◆ **STATED GOAL**
Reproduce the data in its entirety, exactly as supplied.
* BEGIN MATERIAL PROVIDED *
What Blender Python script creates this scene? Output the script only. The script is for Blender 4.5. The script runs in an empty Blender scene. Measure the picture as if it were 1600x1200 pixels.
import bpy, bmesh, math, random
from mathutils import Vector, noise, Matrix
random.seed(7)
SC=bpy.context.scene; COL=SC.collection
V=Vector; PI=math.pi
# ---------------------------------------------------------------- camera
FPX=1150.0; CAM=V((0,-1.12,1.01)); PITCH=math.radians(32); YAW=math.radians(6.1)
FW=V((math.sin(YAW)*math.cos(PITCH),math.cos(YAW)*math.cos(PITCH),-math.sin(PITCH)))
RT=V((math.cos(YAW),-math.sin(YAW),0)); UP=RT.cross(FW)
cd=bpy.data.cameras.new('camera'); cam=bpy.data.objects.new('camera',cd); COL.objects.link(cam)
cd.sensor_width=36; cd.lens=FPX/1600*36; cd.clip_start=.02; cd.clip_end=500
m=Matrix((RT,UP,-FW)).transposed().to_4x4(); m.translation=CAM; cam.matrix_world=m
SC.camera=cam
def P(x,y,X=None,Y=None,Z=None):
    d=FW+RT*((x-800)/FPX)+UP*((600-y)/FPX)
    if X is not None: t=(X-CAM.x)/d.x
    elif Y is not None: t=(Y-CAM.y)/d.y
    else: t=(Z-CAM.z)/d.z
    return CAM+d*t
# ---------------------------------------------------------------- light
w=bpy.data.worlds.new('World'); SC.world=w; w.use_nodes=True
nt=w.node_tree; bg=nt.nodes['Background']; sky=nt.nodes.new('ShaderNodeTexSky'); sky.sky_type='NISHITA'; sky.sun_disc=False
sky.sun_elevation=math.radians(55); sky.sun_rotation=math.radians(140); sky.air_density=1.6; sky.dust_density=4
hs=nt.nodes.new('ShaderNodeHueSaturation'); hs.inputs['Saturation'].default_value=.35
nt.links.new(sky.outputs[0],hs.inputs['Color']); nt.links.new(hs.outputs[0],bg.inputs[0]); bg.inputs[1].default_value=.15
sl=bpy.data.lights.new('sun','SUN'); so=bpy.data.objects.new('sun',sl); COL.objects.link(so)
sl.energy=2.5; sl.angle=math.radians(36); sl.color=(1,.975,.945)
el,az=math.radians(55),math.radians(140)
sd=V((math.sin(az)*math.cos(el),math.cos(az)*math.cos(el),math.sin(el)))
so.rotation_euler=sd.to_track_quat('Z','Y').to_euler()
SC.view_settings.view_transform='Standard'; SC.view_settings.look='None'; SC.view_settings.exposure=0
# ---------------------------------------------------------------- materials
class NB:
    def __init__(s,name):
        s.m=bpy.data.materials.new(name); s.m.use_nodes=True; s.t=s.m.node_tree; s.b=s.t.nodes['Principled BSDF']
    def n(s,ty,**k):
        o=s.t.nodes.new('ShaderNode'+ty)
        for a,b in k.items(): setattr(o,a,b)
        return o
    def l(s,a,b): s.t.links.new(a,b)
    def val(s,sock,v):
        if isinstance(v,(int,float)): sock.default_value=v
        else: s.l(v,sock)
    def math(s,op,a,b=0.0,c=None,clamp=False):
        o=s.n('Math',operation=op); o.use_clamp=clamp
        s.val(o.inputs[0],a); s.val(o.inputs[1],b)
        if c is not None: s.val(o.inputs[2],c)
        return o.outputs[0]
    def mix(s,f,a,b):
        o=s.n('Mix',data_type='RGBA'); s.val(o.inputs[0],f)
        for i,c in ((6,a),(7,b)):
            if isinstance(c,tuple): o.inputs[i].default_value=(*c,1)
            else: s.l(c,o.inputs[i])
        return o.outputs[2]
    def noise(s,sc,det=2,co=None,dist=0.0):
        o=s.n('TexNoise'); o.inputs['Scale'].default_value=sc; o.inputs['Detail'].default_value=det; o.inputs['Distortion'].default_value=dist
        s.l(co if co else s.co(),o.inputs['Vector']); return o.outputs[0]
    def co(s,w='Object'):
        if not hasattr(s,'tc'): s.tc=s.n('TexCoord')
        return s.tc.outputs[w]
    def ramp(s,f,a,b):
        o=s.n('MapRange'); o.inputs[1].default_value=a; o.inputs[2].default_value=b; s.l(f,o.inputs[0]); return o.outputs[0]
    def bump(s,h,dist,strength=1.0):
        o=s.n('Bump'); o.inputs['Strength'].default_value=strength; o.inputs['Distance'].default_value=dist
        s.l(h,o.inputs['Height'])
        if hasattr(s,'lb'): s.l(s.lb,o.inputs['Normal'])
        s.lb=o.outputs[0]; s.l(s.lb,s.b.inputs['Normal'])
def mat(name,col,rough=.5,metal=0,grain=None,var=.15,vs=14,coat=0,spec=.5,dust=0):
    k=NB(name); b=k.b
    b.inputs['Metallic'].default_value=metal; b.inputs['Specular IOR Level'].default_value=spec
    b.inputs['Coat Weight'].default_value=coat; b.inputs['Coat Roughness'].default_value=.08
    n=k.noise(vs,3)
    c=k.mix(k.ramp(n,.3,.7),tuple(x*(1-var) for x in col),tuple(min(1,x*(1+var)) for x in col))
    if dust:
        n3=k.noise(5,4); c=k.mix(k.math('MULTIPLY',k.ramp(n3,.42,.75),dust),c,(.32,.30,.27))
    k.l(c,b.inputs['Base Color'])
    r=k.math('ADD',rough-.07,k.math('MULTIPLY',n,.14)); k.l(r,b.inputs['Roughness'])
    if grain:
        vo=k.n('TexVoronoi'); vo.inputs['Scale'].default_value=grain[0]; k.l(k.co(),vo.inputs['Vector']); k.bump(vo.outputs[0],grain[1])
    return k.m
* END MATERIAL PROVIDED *
◆ **WRITTEN RESPONSE**
What Blender Python script creates this scene? Output the script only. The script is for Blender 4.5. The script runs in an empty Blender scene. Measure the picture as if it were 1600x1200 pixels.
import bpy, bmesh, math, random
from mathutils import Vector, noise, Matrix
random.seed(7)
SC=bpy.context.scene; COL=SC.collection
V=Vector; PI=math.pi
# ---------------------------------------------------------------- camera
FPX=1150.0; CAM=V((0,-1.12,1.01)); PITCH=math.radians(32); YAW=math.radians(6.1)
FW=V((math.sin(YAW)*math.cos(PITCH),math.cos(YAW)*math.cos(PITCH),-math.sin(PITCH)))
RT=V((math.cos(YAW),-math.sin(YAW),0)); UP=RT.cross(FW)
cd=bpy.data.cameras.new('camera'); cam=bpy.data.objects.new('camera',cd); COL.objects.link(cam)
cd.sensor_width=36; cd.lens=FPX/1600*36; cd.clip_start=.02; cd.clip_end=500
m=Matrix((RT,UP,-FW)).transposed().to_4x4(); m.translation=CAM; cam.matrix_world=m
SC.camera=cam
def P(x,y,X=None,Y=None,Z=None):
    d=FW+RT*((x-800)/FPX)+UP*((600-y)/FPX)
    if X is not None: t=(X-CAM.x)/d.x
    elif Y is not None: t=(Y-CAM.y)/d.y
    else: t=(Z-CAM.z)/d.z
    return CAM+d*t
# ---------------------------------------------------------------- light
w=bpy.data.worlds.new('World'); SC.world=w; w.use_nodes=True
nt=w.node_tree; bg=nt.nodes['Background']; sky=nt.nodes.new('ShaderNodeTexSky'); sky.sky_type='NISHITA'; sky.sun_disc=False
sky.sun_elevation=math.radians(55); sky.sun_rotation=math.radians(140); sky.air_density=1.6; sky.dust_density=4
hs=nt.nodes.new('ShaderNodeHueSaturation'); hs.inputs['Saturation'].default_value=.35
nt.links.new(sky.outputs[0],hs.inputs['Color']); nt.links.new(hs.outputs[0],bg.inputs[0]); bg.inputs[1].default_value=.15
sl=bpy.data.lights.new('sun','SUN'); so=bpy.data.objects.new('sun',sl); COL.objects.link(so)
sl.energy=2.5; sl.angle=math.radians(36); sl.color=(1,.975,.945)
el,az=math.radians(55),math.radians(140)
sd=V((math.sin(az)*math.cos(el),math.cos(az)*math.cos(el),math.sin(el)))
so.rotation_euler=sd.to_track_quat('Z','Y').to_euler()
SC.view_settings.view_transform='Standard'; SC.view_settings.look='None'; SC.view_settings.exposure=0
# ---------------------------------------------------------------- materials
class NB:
    def __init__(s,name):
        s.m=bpy.data.materials.new(name); s.m.use_nodes=True; s.t=s.m.node_tree; s.b=s.t.nodes['Principled BSDF']
    def n(s,ty,**k):
        o=s.t.nodes.new('ShaderNode'+ty)
        for a,b in k.items(): setattr(o,a,b)
        return o
    def l(s,a,b): s.t.links.new(a,b)
    def val(s,sock,v):
        if isinstance(v,(int,float)): sock.default_value=v
        else: s.l(v,sock)
    def math(s,op,a,b=0.0,c=None,clamp=False):
        o=s.n('Math',operation=op); o.use_clamp=clamp
        s.val(o.inputs[0],a); s.val(o.inputs[1],b)
        if c is not None: s.val(o.inputs[2],c)
        return o.outputs[0]
    def mix(s,f,a,b):
        o=s.n('Mix',data_type='RGBA'); s.val(o.inputs[0],f)
        for i,c in ((6,a),(7,b)):
            if isinstance(c,tuple): o.inputs[i].default_value=(*c,1)
            else: s.l(c,o.inputs[i])
        return o.outputs[2]
    def noise(s,sc,det=2,co=None,dist=0.0):
        o=s.n('TexNoise'); o.inputs['Scale'].default_value=sc; o.inputs['Detail'].default_value=det; o.inputs['Distortion'].default_value=dist
        s.l(co if co else s.co(),o.inputs['Vector']); return o.outputs[0]
    def co(s,w='Object'):
        if not hasattr(s,'tc'): s.tc=s.n('TexCoord')
        return s.tc.outputs[w]
    def ramp(s,f,a,b):
        o=s.n('MapRange'); o.inputs[1].default_value=a; o.inputs[2].default_value=b; s.l(f,o.inputs[0]); return o.outputs[0]
    def bump(s,h,dist,strength=1.0):
        o=s.n('Bump'); o.inputs['Strength'].default_value=strength; o.inputs['Distance'].default_value=dist
        s.l(h,o.inputs['Height'])
        if hasattr(s,'lb'): s.l(s.lb,o.inputs['Normal'])
        s.lb=o.outputs[0]; s.l(s.lb,s.b.inputs['Normal'])
def mat(name,col,rough=.5,metal=0,grain=None,var=.15,vs=14,coat=0,spec=.5,dust=0):
    k=NB(name); b=k.b
    b.inputs['Metallic'].default_value=metal; b.inputs['Specular IOR Level'].default_value=spec
    b.inputs['Coat Weight'].default_value=coat; b.inputs['Coat Roughness'].default_value=.08
    n=k.noise(vs,3)
    c=k.mix(k.ramp(n,.3,.7),tuple(x*(1-var) for x in col),tuple(min(1,x*(1+var)) for x in col))
    if dust:
        n3=k.noise(5,4); c=k.mix(k.math('MULTIPLY',k.ramp(n3,.42,.75),dust),c,(.32,.30,.27))
    k.l(c,b.inputs['Base Color'])
    r=k.math('ADD',rough-.07,k.math('MULTIPLY',n,.14)); k.l(r,b.inputs['Roughness'])
    if grain:
        vo=k.n('TexVoronoi'); vo.inputs['Scale'].default_value=grain[0]; k.l(k.co(),vo.inputs['Vector']); k.bump(vo.outputs[0],grain[1])
    return k.m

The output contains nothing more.